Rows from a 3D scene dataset
----------
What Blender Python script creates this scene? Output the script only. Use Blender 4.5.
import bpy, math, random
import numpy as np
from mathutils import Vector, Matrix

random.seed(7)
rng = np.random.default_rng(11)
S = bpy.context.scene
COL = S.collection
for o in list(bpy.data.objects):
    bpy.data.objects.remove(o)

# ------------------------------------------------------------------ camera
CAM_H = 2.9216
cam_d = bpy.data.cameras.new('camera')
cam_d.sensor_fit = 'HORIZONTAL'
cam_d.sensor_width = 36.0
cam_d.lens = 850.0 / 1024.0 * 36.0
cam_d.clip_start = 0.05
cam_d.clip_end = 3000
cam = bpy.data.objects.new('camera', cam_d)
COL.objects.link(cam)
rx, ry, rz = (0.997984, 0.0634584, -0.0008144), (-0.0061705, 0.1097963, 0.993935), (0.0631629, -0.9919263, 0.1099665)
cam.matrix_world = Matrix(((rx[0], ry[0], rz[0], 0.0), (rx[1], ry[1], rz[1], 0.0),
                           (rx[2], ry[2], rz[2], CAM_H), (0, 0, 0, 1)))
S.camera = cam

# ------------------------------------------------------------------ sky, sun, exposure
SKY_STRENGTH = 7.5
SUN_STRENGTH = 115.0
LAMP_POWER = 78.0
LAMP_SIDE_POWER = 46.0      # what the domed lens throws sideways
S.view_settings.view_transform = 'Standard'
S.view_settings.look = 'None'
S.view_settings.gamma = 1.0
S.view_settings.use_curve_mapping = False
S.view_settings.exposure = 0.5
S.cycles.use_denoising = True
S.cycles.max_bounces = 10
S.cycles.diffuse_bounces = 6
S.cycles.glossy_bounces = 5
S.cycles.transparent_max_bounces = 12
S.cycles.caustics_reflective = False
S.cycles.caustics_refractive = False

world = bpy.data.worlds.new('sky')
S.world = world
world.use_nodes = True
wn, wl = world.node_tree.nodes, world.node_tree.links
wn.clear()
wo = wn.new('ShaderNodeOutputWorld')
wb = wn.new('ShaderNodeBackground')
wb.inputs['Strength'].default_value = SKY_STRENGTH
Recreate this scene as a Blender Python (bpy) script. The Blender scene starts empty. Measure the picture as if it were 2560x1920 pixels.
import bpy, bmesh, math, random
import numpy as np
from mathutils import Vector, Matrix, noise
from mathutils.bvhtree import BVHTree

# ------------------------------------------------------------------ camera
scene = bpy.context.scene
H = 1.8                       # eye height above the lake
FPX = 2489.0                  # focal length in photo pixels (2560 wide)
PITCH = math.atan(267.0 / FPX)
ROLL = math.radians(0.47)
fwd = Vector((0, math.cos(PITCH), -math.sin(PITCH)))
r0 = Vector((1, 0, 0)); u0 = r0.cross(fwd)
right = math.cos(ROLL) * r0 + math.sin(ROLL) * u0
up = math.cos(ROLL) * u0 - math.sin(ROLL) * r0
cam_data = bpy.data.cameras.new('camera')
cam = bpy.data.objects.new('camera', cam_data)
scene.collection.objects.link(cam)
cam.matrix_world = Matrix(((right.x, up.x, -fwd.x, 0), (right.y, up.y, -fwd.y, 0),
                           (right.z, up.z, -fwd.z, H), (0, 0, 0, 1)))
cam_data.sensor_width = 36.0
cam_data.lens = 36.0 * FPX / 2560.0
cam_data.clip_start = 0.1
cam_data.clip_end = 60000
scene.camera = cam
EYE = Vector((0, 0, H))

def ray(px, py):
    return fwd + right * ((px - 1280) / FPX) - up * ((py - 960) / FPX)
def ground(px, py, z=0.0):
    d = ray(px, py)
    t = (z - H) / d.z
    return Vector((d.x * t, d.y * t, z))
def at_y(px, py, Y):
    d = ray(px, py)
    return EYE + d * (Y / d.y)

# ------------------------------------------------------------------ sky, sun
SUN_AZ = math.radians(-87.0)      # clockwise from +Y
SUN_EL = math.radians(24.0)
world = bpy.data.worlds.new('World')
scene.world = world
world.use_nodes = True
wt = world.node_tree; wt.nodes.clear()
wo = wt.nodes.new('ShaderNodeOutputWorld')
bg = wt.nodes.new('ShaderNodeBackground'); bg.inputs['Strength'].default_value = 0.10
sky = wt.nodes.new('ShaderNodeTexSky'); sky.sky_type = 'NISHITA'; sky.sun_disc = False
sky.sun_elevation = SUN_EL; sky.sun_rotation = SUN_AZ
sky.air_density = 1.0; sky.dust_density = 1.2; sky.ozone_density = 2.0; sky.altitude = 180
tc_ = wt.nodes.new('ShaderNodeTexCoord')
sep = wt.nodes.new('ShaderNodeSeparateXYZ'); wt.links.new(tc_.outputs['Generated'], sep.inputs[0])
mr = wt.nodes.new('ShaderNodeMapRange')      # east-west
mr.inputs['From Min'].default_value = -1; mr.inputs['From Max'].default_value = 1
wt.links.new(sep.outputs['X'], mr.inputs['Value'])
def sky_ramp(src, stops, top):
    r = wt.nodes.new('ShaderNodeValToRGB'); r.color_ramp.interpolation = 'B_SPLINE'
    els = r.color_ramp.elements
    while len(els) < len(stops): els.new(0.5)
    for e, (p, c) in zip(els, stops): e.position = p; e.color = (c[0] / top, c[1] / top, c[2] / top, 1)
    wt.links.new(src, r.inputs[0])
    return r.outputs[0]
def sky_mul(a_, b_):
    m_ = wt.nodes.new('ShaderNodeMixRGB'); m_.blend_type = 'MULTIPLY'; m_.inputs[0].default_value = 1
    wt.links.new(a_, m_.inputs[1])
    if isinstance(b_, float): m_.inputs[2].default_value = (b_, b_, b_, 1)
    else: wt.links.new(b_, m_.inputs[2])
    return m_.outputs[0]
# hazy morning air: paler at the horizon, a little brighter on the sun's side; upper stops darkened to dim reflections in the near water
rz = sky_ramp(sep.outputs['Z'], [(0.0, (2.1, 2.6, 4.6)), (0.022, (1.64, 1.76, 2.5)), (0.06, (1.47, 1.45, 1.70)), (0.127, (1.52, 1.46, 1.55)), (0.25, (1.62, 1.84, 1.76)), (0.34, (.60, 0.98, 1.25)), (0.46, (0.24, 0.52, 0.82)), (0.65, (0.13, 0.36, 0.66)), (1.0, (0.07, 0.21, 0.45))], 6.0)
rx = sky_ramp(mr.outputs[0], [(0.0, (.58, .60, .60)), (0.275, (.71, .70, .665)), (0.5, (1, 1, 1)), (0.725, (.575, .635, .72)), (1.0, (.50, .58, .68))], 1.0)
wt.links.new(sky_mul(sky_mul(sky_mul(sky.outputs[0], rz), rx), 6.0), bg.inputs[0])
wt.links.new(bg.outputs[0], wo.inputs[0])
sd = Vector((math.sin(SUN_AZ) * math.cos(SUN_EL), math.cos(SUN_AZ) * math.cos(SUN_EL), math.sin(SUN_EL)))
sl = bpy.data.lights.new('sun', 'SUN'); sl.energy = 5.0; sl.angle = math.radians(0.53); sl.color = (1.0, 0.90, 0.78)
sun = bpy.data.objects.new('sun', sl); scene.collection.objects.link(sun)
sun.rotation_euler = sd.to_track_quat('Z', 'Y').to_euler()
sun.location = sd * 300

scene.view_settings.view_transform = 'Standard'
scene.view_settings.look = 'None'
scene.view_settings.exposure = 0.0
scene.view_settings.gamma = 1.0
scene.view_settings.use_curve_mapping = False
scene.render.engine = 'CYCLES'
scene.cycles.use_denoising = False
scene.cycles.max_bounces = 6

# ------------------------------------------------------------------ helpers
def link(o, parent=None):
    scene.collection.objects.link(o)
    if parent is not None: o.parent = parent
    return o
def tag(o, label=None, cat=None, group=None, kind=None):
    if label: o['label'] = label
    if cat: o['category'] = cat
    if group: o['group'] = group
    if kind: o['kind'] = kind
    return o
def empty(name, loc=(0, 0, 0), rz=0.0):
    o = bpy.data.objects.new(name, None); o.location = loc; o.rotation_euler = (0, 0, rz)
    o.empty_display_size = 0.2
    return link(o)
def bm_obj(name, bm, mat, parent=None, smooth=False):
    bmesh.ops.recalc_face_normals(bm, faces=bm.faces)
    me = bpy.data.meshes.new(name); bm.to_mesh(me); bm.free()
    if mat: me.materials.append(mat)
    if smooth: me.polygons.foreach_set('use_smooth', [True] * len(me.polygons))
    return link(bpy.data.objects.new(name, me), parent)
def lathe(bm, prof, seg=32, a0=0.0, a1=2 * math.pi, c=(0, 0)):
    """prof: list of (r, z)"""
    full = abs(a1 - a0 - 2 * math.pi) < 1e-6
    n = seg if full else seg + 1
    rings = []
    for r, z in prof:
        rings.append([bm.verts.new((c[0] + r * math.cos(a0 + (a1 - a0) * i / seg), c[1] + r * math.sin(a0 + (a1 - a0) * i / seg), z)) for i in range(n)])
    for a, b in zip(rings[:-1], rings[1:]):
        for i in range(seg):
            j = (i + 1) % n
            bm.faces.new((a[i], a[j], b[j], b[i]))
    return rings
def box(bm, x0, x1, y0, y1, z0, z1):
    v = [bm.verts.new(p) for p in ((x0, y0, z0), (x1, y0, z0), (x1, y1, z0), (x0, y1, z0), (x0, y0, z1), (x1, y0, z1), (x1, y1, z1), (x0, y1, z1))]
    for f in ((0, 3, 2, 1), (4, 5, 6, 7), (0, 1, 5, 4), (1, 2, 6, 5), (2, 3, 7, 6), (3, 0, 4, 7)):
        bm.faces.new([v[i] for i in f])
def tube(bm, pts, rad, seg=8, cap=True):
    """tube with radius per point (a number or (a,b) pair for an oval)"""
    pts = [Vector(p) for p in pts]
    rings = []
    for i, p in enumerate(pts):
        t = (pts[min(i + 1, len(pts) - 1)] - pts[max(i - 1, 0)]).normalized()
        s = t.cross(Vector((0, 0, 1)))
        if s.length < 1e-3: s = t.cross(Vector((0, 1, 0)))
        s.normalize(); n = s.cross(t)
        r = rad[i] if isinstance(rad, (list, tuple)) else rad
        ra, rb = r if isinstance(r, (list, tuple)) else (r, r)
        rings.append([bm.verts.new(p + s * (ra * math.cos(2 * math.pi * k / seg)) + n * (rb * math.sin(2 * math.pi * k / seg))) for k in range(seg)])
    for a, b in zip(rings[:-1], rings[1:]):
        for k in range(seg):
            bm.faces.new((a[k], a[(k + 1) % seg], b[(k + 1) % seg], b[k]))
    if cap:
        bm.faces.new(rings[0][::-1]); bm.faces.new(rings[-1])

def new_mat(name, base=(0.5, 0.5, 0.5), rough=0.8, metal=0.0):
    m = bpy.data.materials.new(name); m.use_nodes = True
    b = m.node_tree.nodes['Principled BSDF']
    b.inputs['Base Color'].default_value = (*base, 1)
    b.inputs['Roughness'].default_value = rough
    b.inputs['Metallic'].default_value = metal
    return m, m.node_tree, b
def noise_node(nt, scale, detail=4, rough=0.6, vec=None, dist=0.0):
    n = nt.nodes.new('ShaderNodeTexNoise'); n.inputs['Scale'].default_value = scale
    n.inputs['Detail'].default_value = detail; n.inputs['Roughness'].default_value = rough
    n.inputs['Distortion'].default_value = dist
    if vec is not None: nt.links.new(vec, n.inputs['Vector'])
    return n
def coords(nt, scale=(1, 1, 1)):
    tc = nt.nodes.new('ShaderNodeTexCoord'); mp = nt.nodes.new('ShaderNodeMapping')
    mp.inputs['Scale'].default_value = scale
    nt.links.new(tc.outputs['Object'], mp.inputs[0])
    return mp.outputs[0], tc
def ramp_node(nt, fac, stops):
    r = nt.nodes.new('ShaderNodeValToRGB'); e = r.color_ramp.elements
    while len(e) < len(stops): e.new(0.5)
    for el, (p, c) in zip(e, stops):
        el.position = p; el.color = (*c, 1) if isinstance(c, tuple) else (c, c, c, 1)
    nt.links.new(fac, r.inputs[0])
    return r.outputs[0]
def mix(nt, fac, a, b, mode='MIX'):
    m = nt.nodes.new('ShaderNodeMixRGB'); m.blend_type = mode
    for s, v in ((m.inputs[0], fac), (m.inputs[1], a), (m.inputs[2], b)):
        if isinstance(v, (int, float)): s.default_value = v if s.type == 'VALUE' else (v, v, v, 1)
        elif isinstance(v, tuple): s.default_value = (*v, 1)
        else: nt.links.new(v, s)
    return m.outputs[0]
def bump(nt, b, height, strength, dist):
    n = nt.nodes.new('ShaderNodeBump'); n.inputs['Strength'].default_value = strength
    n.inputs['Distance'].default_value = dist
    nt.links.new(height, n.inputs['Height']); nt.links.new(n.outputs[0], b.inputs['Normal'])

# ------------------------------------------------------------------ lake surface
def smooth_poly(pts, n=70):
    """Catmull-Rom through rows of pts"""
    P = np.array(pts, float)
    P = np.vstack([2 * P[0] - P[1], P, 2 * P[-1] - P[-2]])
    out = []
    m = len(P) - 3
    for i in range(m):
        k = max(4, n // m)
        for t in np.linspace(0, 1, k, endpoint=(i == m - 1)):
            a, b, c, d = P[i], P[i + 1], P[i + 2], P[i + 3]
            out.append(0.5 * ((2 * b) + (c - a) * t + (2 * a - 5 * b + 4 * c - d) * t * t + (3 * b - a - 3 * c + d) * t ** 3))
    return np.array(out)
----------
_Description of the task_: Write the lines again exactly, beginning at the line that has "Recreate this scene" and stopping after the line that has "from mathutils.bvhtree import BVHTree"; include no other lines.

_Response for this exercise_:
Recreate this scene as a Blender Python (bpy) script. The Blender scene starts empty. Measure the picture as if it were 2560x1920 pixels.
import bpy, bmesh, math, random
import numpy as np
from mathutils import Vector, Matrix, noise
from mathutils.bvhtree import BVHTree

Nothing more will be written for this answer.